A headteacher has hit back over claims his school is to be closed because of failing results, as part of Croydon's school shake-up.

John Troake, of Haling Manor school in south Croydon, defended the school and said any plans to amalgamate it with Westwood Language College for Girls, in Upper Norwood, would not improve results.

The formation of an academy to replace the two schools is part of Croydon Council's £350m review of secondary education in the borough that will affect every secondary school.

Despite only 18 per cent of students achieving five A* to C grades at GCSE in 2007, Mr Troake denied his school was failing.

He pointed to the most recent contextual value added (CVA) results, which show the improvement of students from starting to leaving school, which placed Haling Manor in the top 6 per cent in the country.

He said: "When you look at it in terms of other schools, none of the schools are failing.

"It's a very damning thing when you say a school is failing and going to close.

"We've just been given two awards for most improved specific music college. But the Government and local authorities don't take these into consideration."
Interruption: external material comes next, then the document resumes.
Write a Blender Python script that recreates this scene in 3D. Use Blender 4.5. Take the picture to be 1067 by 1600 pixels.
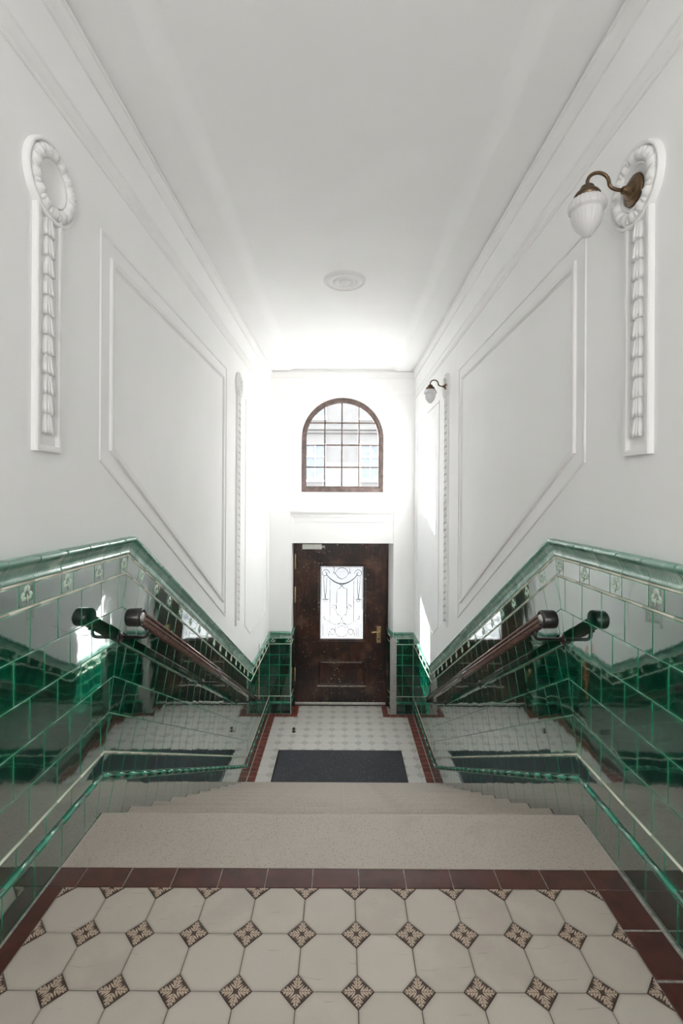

And Mr Troake believed academies were not the way forward.

He added: "I think, in broad terms, academies are not the answer. If you take kids from different schools into an academy there is not a significant change. I doubt academies could cope with the range of pupils we have."
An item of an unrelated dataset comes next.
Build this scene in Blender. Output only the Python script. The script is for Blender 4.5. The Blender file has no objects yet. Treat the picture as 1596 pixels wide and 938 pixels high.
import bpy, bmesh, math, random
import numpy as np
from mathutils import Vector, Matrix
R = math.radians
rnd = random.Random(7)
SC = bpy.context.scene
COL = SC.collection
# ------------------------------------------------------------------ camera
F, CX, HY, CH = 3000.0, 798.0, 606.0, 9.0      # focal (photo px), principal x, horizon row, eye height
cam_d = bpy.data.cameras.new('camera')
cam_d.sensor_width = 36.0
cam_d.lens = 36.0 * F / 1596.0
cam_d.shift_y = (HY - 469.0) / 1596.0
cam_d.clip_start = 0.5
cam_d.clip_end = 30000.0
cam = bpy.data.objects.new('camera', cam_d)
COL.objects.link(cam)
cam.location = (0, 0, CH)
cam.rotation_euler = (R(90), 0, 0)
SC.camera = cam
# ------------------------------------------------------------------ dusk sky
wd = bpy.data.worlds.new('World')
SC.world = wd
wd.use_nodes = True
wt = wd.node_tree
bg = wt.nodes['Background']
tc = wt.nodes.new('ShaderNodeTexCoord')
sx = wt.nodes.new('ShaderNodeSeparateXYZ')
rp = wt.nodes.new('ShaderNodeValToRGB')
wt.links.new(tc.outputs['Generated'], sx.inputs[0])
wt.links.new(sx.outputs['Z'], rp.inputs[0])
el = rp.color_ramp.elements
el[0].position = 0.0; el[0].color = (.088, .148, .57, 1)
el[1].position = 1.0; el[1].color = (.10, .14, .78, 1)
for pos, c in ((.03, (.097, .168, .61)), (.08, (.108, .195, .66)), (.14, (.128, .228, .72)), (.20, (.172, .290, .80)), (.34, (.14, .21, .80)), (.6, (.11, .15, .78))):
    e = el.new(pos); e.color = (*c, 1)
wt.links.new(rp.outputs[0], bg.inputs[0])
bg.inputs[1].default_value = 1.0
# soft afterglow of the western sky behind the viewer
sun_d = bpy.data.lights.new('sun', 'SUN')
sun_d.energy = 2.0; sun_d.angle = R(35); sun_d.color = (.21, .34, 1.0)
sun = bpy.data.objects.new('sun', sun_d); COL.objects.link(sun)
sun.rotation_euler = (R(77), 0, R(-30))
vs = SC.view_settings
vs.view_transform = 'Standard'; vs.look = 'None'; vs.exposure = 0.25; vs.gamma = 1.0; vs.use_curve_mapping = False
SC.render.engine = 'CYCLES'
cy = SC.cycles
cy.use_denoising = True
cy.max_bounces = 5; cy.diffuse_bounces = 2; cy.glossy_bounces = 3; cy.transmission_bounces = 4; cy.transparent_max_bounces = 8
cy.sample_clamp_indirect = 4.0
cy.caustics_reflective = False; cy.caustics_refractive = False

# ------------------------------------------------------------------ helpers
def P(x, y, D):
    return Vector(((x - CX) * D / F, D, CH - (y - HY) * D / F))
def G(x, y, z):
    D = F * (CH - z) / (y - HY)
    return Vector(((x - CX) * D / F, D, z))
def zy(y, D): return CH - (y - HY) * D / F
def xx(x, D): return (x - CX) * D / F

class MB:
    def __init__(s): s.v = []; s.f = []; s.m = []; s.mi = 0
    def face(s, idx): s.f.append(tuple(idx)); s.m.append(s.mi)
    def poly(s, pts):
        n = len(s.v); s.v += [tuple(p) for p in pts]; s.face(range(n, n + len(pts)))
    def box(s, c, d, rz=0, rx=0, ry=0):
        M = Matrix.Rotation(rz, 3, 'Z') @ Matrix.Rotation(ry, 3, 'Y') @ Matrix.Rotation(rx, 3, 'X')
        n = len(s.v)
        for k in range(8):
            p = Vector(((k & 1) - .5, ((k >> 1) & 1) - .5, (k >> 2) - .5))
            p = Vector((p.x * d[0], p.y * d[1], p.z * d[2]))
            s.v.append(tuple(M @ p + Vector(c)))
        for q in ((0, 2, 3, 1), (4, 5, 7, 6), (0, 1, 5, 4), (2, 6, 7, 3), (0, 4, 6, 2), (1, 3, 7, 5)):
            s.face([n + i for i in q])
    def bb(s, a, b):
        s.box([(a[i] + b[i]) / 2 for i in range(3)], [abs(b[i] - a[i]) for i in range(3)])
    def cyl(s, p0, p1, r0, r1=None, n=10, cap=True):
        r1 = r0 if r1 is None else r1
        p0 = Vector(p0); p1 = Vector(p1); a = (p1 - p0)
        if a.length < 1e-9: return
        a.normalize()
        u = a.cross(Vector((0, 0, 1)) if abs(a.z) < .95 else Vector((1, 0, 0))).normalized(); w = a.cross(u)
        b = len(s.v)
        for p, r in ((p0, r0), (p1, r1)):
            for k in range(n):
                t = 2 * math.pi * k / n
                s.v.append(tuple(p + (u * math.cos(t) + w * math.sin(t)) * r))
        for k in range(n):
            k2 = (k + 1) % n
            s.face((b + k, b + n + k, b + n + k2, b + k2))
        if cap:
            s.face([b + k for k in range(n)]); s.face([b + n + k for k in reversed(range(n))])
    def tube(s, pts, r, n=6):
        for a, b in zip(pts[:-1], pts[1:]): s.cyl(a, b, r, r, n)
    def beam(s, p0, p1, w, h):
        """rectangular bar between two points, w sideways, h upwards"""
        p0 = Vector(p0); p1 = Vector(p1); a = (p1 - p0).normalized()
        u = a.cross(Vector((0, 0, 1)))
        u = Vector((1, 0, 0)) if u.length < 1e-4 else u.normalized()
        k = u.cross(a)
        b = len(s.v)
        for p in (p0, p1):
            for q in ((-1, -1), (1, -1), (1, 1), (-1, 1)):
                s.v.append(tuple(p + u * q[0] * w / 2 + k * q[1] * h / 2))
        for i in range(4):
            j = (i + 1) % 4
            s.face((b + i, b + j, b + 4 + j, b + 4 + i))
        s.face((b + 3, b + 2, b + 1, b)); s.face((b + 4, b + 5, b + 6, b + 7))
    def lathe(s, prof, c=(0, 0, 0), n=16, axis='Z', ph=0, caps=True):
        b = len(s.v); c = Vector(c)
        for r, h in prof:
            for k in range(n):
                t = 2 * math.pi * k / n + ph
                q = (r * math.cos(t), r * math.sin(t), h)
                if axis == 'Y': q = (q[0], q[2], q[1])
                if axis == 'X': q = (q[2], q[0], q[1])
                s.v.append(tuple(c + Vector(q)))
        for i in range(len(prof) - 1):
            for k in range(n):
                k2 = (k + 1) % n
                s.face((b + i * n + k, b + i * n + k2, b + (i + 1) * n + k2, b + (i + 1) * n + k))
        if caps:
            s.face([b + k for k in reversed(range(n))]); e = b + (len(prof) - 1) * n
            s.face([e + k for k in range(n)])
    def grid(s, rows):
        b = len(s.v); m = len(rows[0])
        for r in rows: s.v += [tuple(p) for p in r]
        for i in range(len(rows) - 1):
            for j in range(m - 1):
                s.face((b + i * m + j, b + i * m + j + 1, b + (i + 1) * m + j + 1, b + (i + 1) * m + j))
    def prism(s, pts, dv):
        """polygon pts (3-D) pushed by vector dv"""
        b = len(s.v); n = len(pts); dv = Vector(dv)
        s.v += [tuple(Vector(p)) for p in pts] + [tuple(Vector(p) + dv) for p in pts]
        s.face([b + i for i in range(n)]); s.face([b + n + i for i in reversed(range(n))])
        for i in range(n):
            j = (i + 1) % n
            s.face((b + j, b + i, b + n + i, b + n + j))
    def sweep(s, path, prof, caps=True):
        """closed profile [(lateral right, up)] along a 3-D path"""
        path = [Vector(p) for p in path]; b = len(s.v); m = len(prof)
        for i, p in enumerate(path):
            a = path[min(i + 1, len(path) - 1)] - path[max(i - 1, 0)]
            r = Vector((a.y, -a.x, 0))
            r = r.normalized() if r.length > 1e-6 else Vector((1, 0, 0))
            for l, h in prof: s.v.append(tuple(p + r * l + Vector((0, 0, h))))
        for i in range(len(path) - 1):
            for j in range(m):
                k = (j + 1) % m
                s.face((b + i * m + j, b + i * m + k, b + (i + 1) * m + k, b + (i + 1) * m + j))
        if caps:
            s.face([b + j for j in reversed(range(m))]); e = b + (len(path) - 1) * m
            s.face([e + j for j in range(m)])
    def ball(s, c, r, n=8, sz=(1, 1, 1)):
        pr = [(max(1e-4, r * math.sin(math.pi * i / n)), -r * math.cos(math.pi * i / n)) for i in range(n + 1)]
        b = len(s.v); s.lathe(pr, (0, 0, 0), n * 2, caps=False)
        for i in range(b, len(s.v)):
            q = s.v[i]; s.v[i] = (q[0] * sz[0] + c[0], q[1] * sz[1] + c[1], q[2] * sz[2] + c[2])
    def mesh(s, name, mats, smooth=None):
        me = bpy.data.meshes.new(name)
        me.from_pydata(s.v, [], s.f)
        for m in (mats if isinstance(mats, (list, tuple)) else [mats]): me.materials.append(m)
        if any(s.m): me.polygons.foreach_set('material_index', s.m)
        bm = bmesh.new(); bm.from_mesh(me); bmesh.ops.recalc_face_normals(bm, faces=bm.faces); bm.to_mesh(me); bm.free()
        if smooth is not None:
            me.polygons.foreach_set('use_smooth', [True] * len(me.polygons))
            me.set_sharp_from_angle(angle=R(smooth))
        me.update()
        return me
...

The Haling Manor headteacher said the problems in the borough stemmed from a large proportion of selective entry schools, despite each school being looked at equally in the eyes of the authorities.

The worry was that a new academy, earmarked for north Croydon, would result in even less choice for parents in the south, because the only schools left would both be faith schools.

Mr Troake said: "The danger is children missing out and falling between two or three schools."

He has received letters from several parents lending their support to the school, with praise about its small but caring nature.

The proposals were officially unveiled by Croydon Council on Monday, June 2, and will be subject to discussion and public consultation over the coming months.